• _The exercise_
Starting with the first line of the data below, copy each line up to and including the one containing "CEIL=CZ+6.51". Pictures stay out.

• _Supplied information_
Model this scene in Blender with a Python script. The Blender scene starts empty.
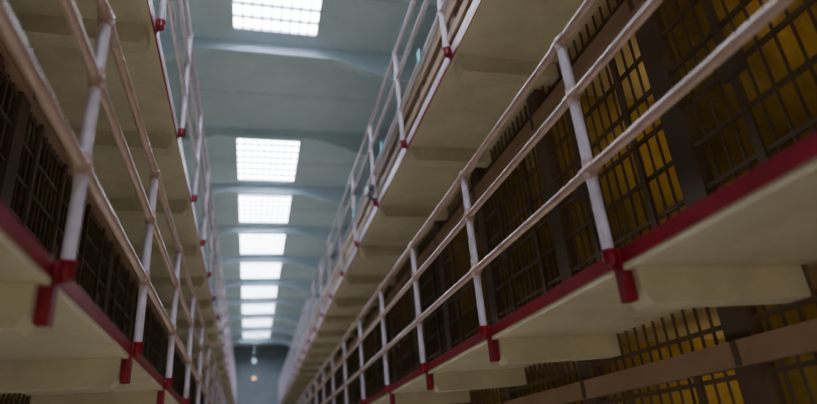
import bpy, math, random
from mathutils import Vector, Matrix
random.seed(3)
S=1.55
CZ=1.61
TH=2.37
PITCH=1.02*S
P0=1.41*S
XR, XL = 1.55, -0.69
WW=0.99
Y0,Y1=-5.0,35.0
YA,YB=Y0+0.02,Y1-0.02
CEIL=CZ+6.51

def mat(name,col,rough=0.6,col2=None,scale=6.0,spec=0.4,metal=0.0,bump=0.0,emit=None,es=0):
    m=bpy.data.materials.new(name); m.use_nodes=True
    nt=m.node_tree; b=nt.nodes['Principled BSDF']
    b.inputs['Roughness'].default_value=rough
    b.inputs['Metallic'].default_value=metal
    b.inputs['Specular IOR Level'].default_value=spec
    b.inputs['Base Color'].default_value=(*col,1)
    if col2:
        tc=nt.nodes.new('ShaderNodeTexCoord'); n=nt.nodes.new('ShaderNodeTexNoise')
        n.inputs['Scale'].default_value=scale; n.inputs['Detail'].default_value=6
        n.inputs['Roughness'].default_value=0.65
        r=nt.nodes.new('ShaderNodeValToRGB')
        r.color_ramp.elements[0].position=0.35; r.color_ramp.elements[1].position=0.68
        r.color_ramp.elements[0].color=(*col,1); r.color_ramp.elements[1].color=(*col2,1)
        nt.links.new(tc.outputs['Object'],n.inputs['Vector'])
        nt.links.new(n.outputs['Fac'],r.inputs['Fac'])
        nt.links.new(r.outputs['Color'],b.inputs['Base Color'])
        if bump:
            bp=nt.nodes.new('ShaderNodeBump'); bp.inputs['Strength'].default_value=bump
            bp.inputs['Distance'].default_value=0.02
            nt.links.new(n.outputs['Fac'],bp.inputs['Height'])
            nt.links.new(bp.outputs['Normal'],b.inputs['Normal'])
    if emit:
        b.inputs['Emission Color'].default_value=(*emit,1)
        b.inputs['Emission Strength'].default_value=es
    return m
M_cream=mat('cream_paint',(0.58,0.54,0.39),0.6,(0.46,0.42,0.30),2.5,bump=0.12)
M_red=mat('red_paint',(0.21,0.005,0.018),0.35,(0.15,0.004,0.013),9)
M_rail=mat('rail_paint',(0.46,0.33,0.29),0.35,(0.34,0.24,0.21),14,spec=0.5)
M_post=mat('post_paint',(0.52,0.47,0.56),0.4,(0.41,0.36,0.44),12,spec=0.5)
M_edge=mat('edge_skylit_tone',(0.60,0.50,0.60),0.5,(0.48,0.38,0.46),5)  # upper slab edge: skylight brightening put into the pale lilac colour
M_bar=mat('bar_paint',(0.12,0.085,0.05),0.5,(0.085,0.055,0.035),8)
M_tan=mat('tan_paint',(0.36,0.24,0.16),0.55,(0.28,0.18,0.12),3)
M_pil=mat('pilaster_paint',(0.12,0.085,0.06),0.6,(0.085,0.06,0.045),3)
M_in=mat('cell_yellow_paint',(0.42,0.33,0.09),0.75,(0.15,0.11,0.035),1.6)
M_ceil=mat('ceiling_paint',(0.59,0.75,0.83),0.7,(0.49,0.64,0.73),0.8,bump=0.1)
M_wall=mat('wall_paint',(0.22,0.27,0.30),0.7,(0.18,0.22,0.25),1.0)
M_floor=mat('floor_concrete',(0.34,0.31,0.27),0.35,(0.24,0.22,0.19),1.5)
M_frame=mat('mullion_paint',(0.40,0.43,0.50),0.5)
M_seam=mat('seam_paint',(0.42,0.53,0.60),0.6)
M_sky=mat('skylight_glass',(0.8,0.8,0.8),0.3,emit=(0.84,0.89,1.0),es=29)
M_lampb=mat('lamp_bulb',(0.8,0.7,0.5),0.4,emit=(1.0,0.40,0.12),es=3)
M_lampc=mat('lamp_bulb_cool',(0.5,0.7,0.8),0.4,emit=(0.35,0.75,1.0),es=1.6)
M_dark=mat('dark_metal',(0.05,0.05,0.055),0.4)
M_grey=mat('grey_metal',(0.22,0.23,0.26),0.4)
M_cyan=mat('cyan_tag',(0.10,0.42,0.50),0.5)
M_mattress=mat('mattress',(0.35,0.33,0.28),0.9,(0.28,0.26,0.22),5)

class MB:
    def __init__(s): s.v=[];s.f=[];s.m=[];s.mats=[];s.sm=[]
    def mi(s,m):
        if m not in s.mats: s.mats.append(m)
        return s.mats.index(m)
    def poly(s,vs,fs,m,smooth=False):
        o=len(s.v); s.v+=vs; i=s.mi(m)
        for f in fs: s.f.append([a+o for a in f]); s.m.append(i); s.sm.append(smooth)
    def box(s,x0,x1,y0,y1,z0,z1,m):
        if x0>x1:x0,x1=x1,x0
        v=[(x0,y0,z0),(x1,y0,z0),(x1,y1,z0),(x0,y1,z0),(x0,y0,z1),(x1,y0,z1),(x1,y1,z1),(x0,y1,z1)]
        s.poly(v,[(0,3,2,1),(4,5,6,7),(0,1,5,4),(1,2,6,5),(2,3,7,6),(3,0,4,7)],m)
    def cyl(s,p0,p1,r,m,n=8,r2=None):
        p0=Vector(p0);p1=Vector(p1);d=(p1-p0).normalized()
        r2=r if r2 is None else r2
        a=Vector((0,0,1)) if abs(d.z)<0.9 else Vector((1,0,0))
        u=d.cross(a).normalized();w=d.cross(u)
        v=[]
        for p,rr in((p0,r),(p1,r2)):
            for k in range(n):
                t=2*math.pi*k/n; v.append(tuple(p+(u*math.cos(t)+w*math.sin(t))*rr))
        s.poly(v,[(k,n+k,n+(k+1)%n,(k+1)%n) for k in range(n)],m,True)
        s.poly(v,[tuple(range(n)),tuple(range(2*n-1,n-1,-1))],m)
    def ball(s,c,r,m,n=10,h=6):
        v=[(c[0],c[1],c[2]+r)]
        for i in range(1,h):
            a=math.pi*i/h
            for k in range(n):
                t=2*math.pi*k/n
                v.append((c[0]+r*math.sin(a)*math.cos(t),c[1]+r*math.sin(a)*math.sin(t),c[2]+r*math.cos(a)))
        v.append((c[0],c[1],c[2]-r)); L=len(v)-1
        f=[(0,1+k,1+(k+1)%n) for k in range(n)]
        for i in range(h-2):
            b=1+i*n
            f+=[(b+k,b+n+k,b+n+(k+1)%n,b+(k+1)%n) for k in range(n)]
        b=1+(h-2)*n
        f+=[(b+k,L,b+(k+1)%n) for k in range(n)]
        s.poly(v,f,m,True)
    def prism(s,prof,y0,y1,m):
        n=len(prof)
        v=[(x,y0,z) for x,z in prof]+[(x,y1,z) for x,z in prof]
        s.poly(v,[tuple(range(n)),tuple(range(2*n-1,n-1,-1))]+[(k,n+k,n+(k+1)%n,(k+1)%n) for k in range(n)],m)
    def make(s,name,parent=None):
        me=bpy.data.meshes.new(name); me.from_pydata(s.v,[],s.f)
        for m in s.mats: me.materials.append(m)
        for p,i,sm in zip(me.polygons,s.m,s.sm): p.material_index=i; p.use_smooth=sm
        me.validate(); me.update()
        import bmesh
        bm=bmesh.new(); bm.from_mesh(me); bmesh.ops.recalc_face_normals(bm,faces=bm.faces); bm.to_mesh(me); bm.free()
        o=bpy.data.objects.new(name,me); bpy.context.collection.objects.link(o)
        if parent: o.parent=parent
        return o

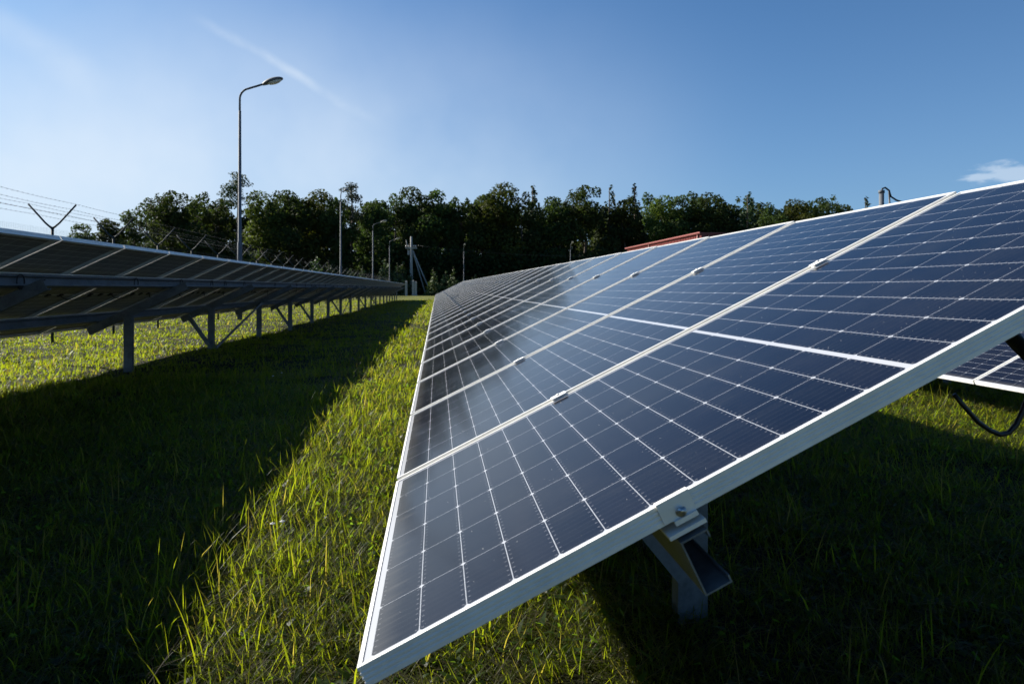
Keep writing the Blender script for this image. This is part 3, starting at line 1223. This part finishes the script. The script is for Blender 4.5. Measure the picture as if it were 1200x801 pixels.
def broadleaf(seed, H, Wd, n=11000, low=0.12, tones_=((0.022, 0.036, 0.013), (0.058, 0.076, 0.024))):
    g = random.Random(seed)
    cs, rs = [], []
    tr = MB()
    trunk = [(0, 0, -0.3), (g.uniform(-.2, .2), g.uniform(-.2, .2), H * 0.25), (g.uniform(-.4, .4), g.uniform(-.4, .4), H * 0.5), (g.uniform(-.6, .6), g.uniform(-.6, .6), H * 0.82)]
    tr.tube(trunk, [H * 0.02, H * 0.016, H * 0.012, H * 0.004], 8)
    k = 0
    for lev in range(7):
        f = low + (0.93 - low) * lev / 6
        rr = Wd / 2 * (math.sin(math.pi * min(1, 0.22 + 0.78 * (1 - abs(f - 0.48) / 0.62))) * 0 + max(0.18, 1 - (abs(f - 0.45) / 0.60) ** 2.2))
        m = 1 if lev == 6 else g.randint(3, 5)
        a0 = g.uniform(0, 6.28)
        for j in range(m):
            a = a0 + 6.283 * j / m + g.uniform(-.5, .5)
            d = rr * g.uniform(0.35, 0.85) if lev < 6 else rr * 0.3
            c = Vector((d * math.cos(a), d * math.sin(a), H * (f + g.uniform(-.05, .05))))
            r = Wd * g.uniform(0.15, 0.25)
            cs.append(tuple(c))
            rs.append((r, r, r * g.uniform(0.6, 0.95)))
            st = Vector((0, 0, max(H * 0.15, c.z - d * 0.9)))
            tr.tube([st, st.lerp(c, 0.5) + Vector((0, 0, 0.2)), c], [H * 0.007, H * 0.005, H * 0.002], 5)
    for j in range(g.randint(3, 5)):      # loose sprigs that break the outline
        a = g.uniform(0, 6.28)
        d = Wd * g.uniform(0.1, 0.42)
        r = Wd * g.uniform(0.05, 0.09)
        cs.append((d * math.cos(a), d * math.sin(a), H * g.uniform(0.86, 1.0)))
        rs.append((r, r, r * 1.3))
    v, q, c = leaf_cloud(cs, rs, n, 0.205, tones_, seed=seed)
    return tr.mesh('trunk', BARK), mesh_np('crown', v, [q], LEAF, c)


def pine(seed, H, crown_from=0.62, Wd=4.5, n=1800):
    g = random.Random(seed)
    tr = MB()
    tr.tube([(0, 0, -0.3), (0.15, 0.1, H * 0.4), (0.0, 0.2, H * 0.75), (0.1, 0.0, H)], [H * 0.013, H * 0.011, H * 0.008, H * 0.002], 8)
    cs, rs = [], []
    lev = 7
    for i in range(lev):
        f = crown_from + (1 - crown_from) * i / (lev - 1)
        w = Wd / 2 * (1 - 0.72 * (i / (lev - 1)) ** 1.3) * g.uniform(0.7, 1.1)
        for j in range(g.randint(2, 4)):
            a = g.uniform(0, 6.28)
            d = w * g.uniform(0.4, 1.0) if i < lev - 1 else 0.1
            c = Vector((d * math.cos(a), d * math.sin(a), H * f + g.uniform(-.3, .3)))
            cs.append(tuple(c))
            rs.append((Wd * g.uniform(0.16, 0.28), Wd * g.uniform(0.16, 0.28), Wd * g.uniform(0.07, 0.12)))
            tr.tube([(0.05, 0.1, c.z - 0.5), tuple(c)], [0.06, 0.02], 5)
    v, q, c = leaf_cloud(cs, rs, n, 0.13, ((0.020, 0.034, 0.018), (0.046, 0.066, 0.030)), seed=seed)
    return tr.mesh('trunk', BARK), mesh_np('crown', v, [q], NEEDLE, c)


def conifer(seed, H, Wd, n=1500, tones_=((0.034, 0.060, 0.022), (0.085, 0.115, 0.042)), size=0.12):
    g = random.Random(seed)
    tr = MB()
    tr.tube([(0, 0, -0.2), (0, 0, H)], [H * 0.018, H * 0.003], 7)
    cs, rs = [], []
    lev = 19
    for i in range(lev):
        f = 0.06 + 0.92 * i / (lev - 1)
        w = Wd / 2 * (1 - f) ** 0.8 * g.uniform(0.75, 1.1) + 0.045 * Wd
        m = max(1, int(6 * (1 - f) + 1))
        for j in range(m):
            a = 6.283 * j / m + g.uniform(-.4, .4)
            d = w * g.uniform(0.45, 0.9)
            cs.append((d * math.cos(a), d * math.sin(a), H * f - 0.1 * d))
            rs.append((w * 0.38 + 0.035 * Wd, w * 0.38 + 0.035 * Wd, H * 0.045))
    v, q, c = leaf_cloud(cs, rs, n, size, tones_, seed=seed)
    return tr.mesh('trunk', BARK), mesh_np('crown', v, [q], NEEDLE, c)


LIGHT = ((0.034, 0.050, 0.013), (0.092, 0.108, 0.026))
protos = [broadleaf(21, 20, 9.5), broadleaf(22, 20, 8.5), broadleaf(23, 20, 11), broadleaf(24, 20, 10, tones_=LIGHT),
          broadleaf(25, 20, 9, low=0.08), broadleaf(26, 20, 12, low=0.1)]
pine_protos = [pine(31, 20, 0.78, 6.4), pine(32, 20, 0.70, 6.0)]
spruce_protos = [conifer(41, 20, 7.5, 5200, ((0.016, 0.030, 0.014), (0.044, 0.066, 0.026)), 0.26), conifer(42, 20, 6.6, 4800, ((0.016, 0.030, 0.014), (0.046, 0.068, 0.028)), 0.26)]


def tree(name, label, meshes, x, y, H, Href=20.0, wide=1.0, group='trees of the forest edge', cat='tree'):
    o = thing(name, label, cat, (x, y, 0), random.uniform(0, 6.28), group)
    s = H / Href
    o.scale = (s * wide, s * wide, s)
    link('trunk', meshes[0], o)
    link('crown', meshes[1], o)
    return o


# front line of the forest, by where each top meets the sky
front = [
    # pixel x, top y, distance, kind, prototype, label
    (98, 263, 96, 'b', 0, 'low dark tree at the far left end of the forest, behind the barbed wire'),
    (128, 256, 98, 'b', 1, 'small tree second from the left end of the forest, behind a forked fence post'),
    (155, 247, 100, 'b', 4, 'thin topped tree left of the tall rounded pair at the forest left end'),
    (200, 227, 104, 'b', 2, 'tall rounded broadleaf tree, the first high crown at the left of the forest'),
    (228, 231, 106, 'b', 5, 'broad leafy tree between the rounded left crown and the nearest lamp pole'),
    (255, 238, 108, 'b', 4, 'lower dark tree just left of the nearest lamp pole'),
    (278, 206, 104, 'p', 0, 'lone pine with a flat tuft crown standing above the forest behind the nearest lamp pole'),
    (308, 227, 118, 'b', 3, 'yellowish green tree just right of the nearest lamp pole'),
    (341, 226, 120, 'b', 2, 'leafy rounded tree midway between the nearest and second lamp poles'),
    (371, 225, 121, 'b', 3, 'light green tree left of the second lamp pole'),
    (412, 218, 122, 'p', 1, 'pine with a dark tuft rising just right of the second lamp head'),
    (393, 234, 120, 'b', 0, 'dark broadleaf tree directly behind the second lamp pole'),
    (437, 234, 124, 'b', 1, 'dark tree behind the third lamp pole'),
    (462, 232, 125, 'b', 5, 'broad dark tree above the fourth lamp and left of the utility pole'),
    (487, 222, 126, 'b', 2, 'high broad tree directly above the utility pole'),
    (514, 224, 126, 'b', 0, 'rounded tree right of the utility pole, above the young pines'),
    (542, 232, 126, 'b', 4, 'lower tree in the dip above the camera facing lamp'),
    (566, 226, 127, 'b', 1, 'narrow tree right of the camera facing lamp'),
    (589, 217, 126, 'b', 3, 'tallest yellow green crown near the middle of the forest'),
    (624, 219, 128, 's', 1, 'pointed spruce top right of the yellow green crown'),
    (612, 233, 126, 'b', 5, 'broad dark tree below the pointed spruce top'),
    (650, 231, 127, 'b', 0, 'plain dark tree left neighbour of the rugged high crown above the far lamp'),
    (684, 221, 128, 'b', 2, 'rugged high crown right above the far lamp that peeks over the near panel row'),
    (714, 220, 128, 's', 0, 'slender dark spruce above the left end of the red shed'),
    (744, 218, 129, 's', 1, 'slim pointed tree standing free over the red shed roof'),
    (730, 233, 127, 'b', 1, 'dark tree filling below the two slim pointed tops above the shed'),
    (775, 233, 126, 'b', 3, 'tree with a sunlit yellow flank above the middle of the red shed'),
    (800, 230, 126, 'b', 0, 'dense rounded tree above the near corner of the red shed'),
    (826, 229, 126, 'b', 2, 'broad tree just right of the near corner of the red shed'),
    (848, 238, 126, 'b', 4, 'small crown right of the broad tree over the shed corner'),
    (876, 228, 125, 's', 0, 'uneven spruce at the dip right of the red shed'),
    (908, 244, 124, 'b', 5, 'low crown right of the uneven spruce, just above the panel edge'),
    (935, 236, 124, 'b', 3, 'last but one broad crown at the right end of the forest'),
    (962, 234, 124, 'b', 2, 'last broad crown at the right end of the forest'),
    (990, 238, 126, 'b', 1, 'sparse small treetop showing just above the panel edge'),
    (1014, 233, 128, 's', 1, 'tiny pointed treetop left of the cable mast'),
]
for i, (x, ty, zf, kind, k, lab) in enumerate(front):
    p = px(x, ty, zf)
    if kind == 'b':
        tree('broadleaf_tree', lab, protos[k], p.x, p.y, p.z, wide=random.uniform(0.92, 1.12))
    elif kind == 'p':
        tree('pine_tree', lab, pine_protos[k], p.x, p.y, p.z)
    else:
        tree('spruce_tree', lab, spruce_protos[k], p.x, p.y, p.z)
# deeper in the forest
xs = list(range(180, 960, 22))
for i, x in enumerate(xs):
    xx = x + random.uniform(-9, 9)
    ty = 238 + random.uniform(-7, 8)
    p = px(xx, ty, random.uniform(138, 150))
    tree('broadleaf_tree', 'dark tree deep in the forest, showing only through gaps of the front crowns', protos[random.choice((0, 1, 2, 4, 5))], p.x, p.y, p.z, wide=1.2, group='trees deeper in the forest')

# young pines and shrubs along the foot of the forest
yp = [conifer(51, 5, 3.2, 900, size=0.16), conifer(52, 5, 2.8, 800, size=0.16)]
young = [(452, 303, 108, 'young pine half hidden by the fourth lamp pole'), (466, 309, 108, 'young light green pine just left of the utility pole'),
         (472, 306, 110, 'young pine leaning against the utility pole view, left of its foot'),
         (508, 314, 106, 'first young pine right of the utility pole struts'), (522, 317, 108, 'second young pine right of the utility pole struts'),
         (531, 313, 107, 'third young pine, just left of the camera facing lamp'), (556, 321, 108, 'small young pine just right of the camera facing lamp'),
         (425, 312, 104, 'young pine behind the third lamp pole'), (412, 314, 104, 'young pine between the second and third lamp poles'),
         (385, 305, 100, 'young pine left of the second lamp pole'), (370, 300, 100, 'young pine farthest left at the forest foot')]
for i, (x, ty, zf, lab) in enumerate(young):
    p = px(x, ty, zf)
    tree('young_pine', lab, yp[i % 2], p.x, p.y, p.z, 5.0, 1.15, 'young pines at the forest foot')
# dense undergrowth closing the foot of the forest
def undergrowth():
    g = random.Random(5)
    cs, rs = [], []
    for x in range(60, 1010, 9):
        for zf in (120, 127):
            p = px(x + g.uniform(-5, 5), 338, zf if x > 300 else zf - 14)
            for lev in range(3):
                cs.append((p.x, p.y, 1.3 + lev * 2.4 + g.uniform(-.5, .9)))
                r = g.uniform(1.3, 2.2)
                rs.append((r * 1.2, r * 1.2, r))
    v, q, c = leaf_cloud(cs, rs, 42000, 0.25, ((0.014, 0.024, 0.010), (0.040, 0.058, 0.018)), seed=77)
    o = link('undergrowth', mesh_np('undergrowth', v, [q], LEAF, c))
    tag(o, 'dark dense undergrowth along the foot of the forest', 'undergrowth', kind='stuff')


undergrowth()


# ------------------------------------------------------------------ small white flowers in the shade's edge
def flowers():
    m_ = plain_mat('white_petals', (0.72, 0.70, 0.62), 0.7)
    st_ = plain_mat('flower_stalk', (0.05, 0.09, 0.02), 0.6)
    mb = MB()
    mb.tube([(0, 0, -0.02), (0.01, 0, 0.12), (0.02, 0.01, 0.25)], 0.0016, 5)
    me_s = mb.mesh('stalk', st_)
    mb = MB()
    for k in range(9):
        a = 6.283 * k / 9
        mb.ellipsoid((0.02 + 0.009 * math.cos(a), 0.01 + 0.009 * math.sin(a), 0.252), (0.006, 0.004, 0.002), Matrix.Rotation(a, 3, 'Z'), 6, 4)
    mb.ellipsoid((0.02, 0.01, 0.255), (0.005, 0.005, 0.004), None, 8, 5)
    me_h = mb.mesh('blossom', m_)
    spots = [(318, 585, 'white wildflower at the shadow edge, the left one of the near pair'), (331, 583, 'white wildflower at the shadow edge, the right one of the near pair'),
             (322, 437, 'white wildflower in the dark shade, left of the far pair'), (330, 434, 'white wildflower in the dark shade, right of the far pair'),
             (463, 378, 'pale wildflower far along the shadow edge')]
    for (x, y, lab) in spots:
        zf = (CAM_H - 0.25) * 802 / (y - 338.4) if y > 400 else 0.72 * 802 / (y - 338.4)
        p = px(x, y, zf)
        o = thing('wildflower', lab, 'flower', (p.x, p.y, float(ground_z(p.x, p.y))), random.uniform(0, 6), 'white wildflowers in the grass')
        o.scale = (0.7, 0.7, 0.9)
        link('stalk', me_s, o)
        link('blossom', me_h, o)


flowers()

• _Correct response_
Model this scene in Blender with a Python script. The Blender scene starts empty.
import bpy, math, random
from mathutils import Vector, Matrix
random.seed(3)
S=1.55
CZ=1.61
TH=2.37
PITCH=1.02*S
P0=1.41*S
XR, XL = 1.55, -0.69
WW=0.99
Y0,Y1=-5.0,35.0
YA,YB=Y0+0.02,Y1-0.02
CEIL=CZ+6.51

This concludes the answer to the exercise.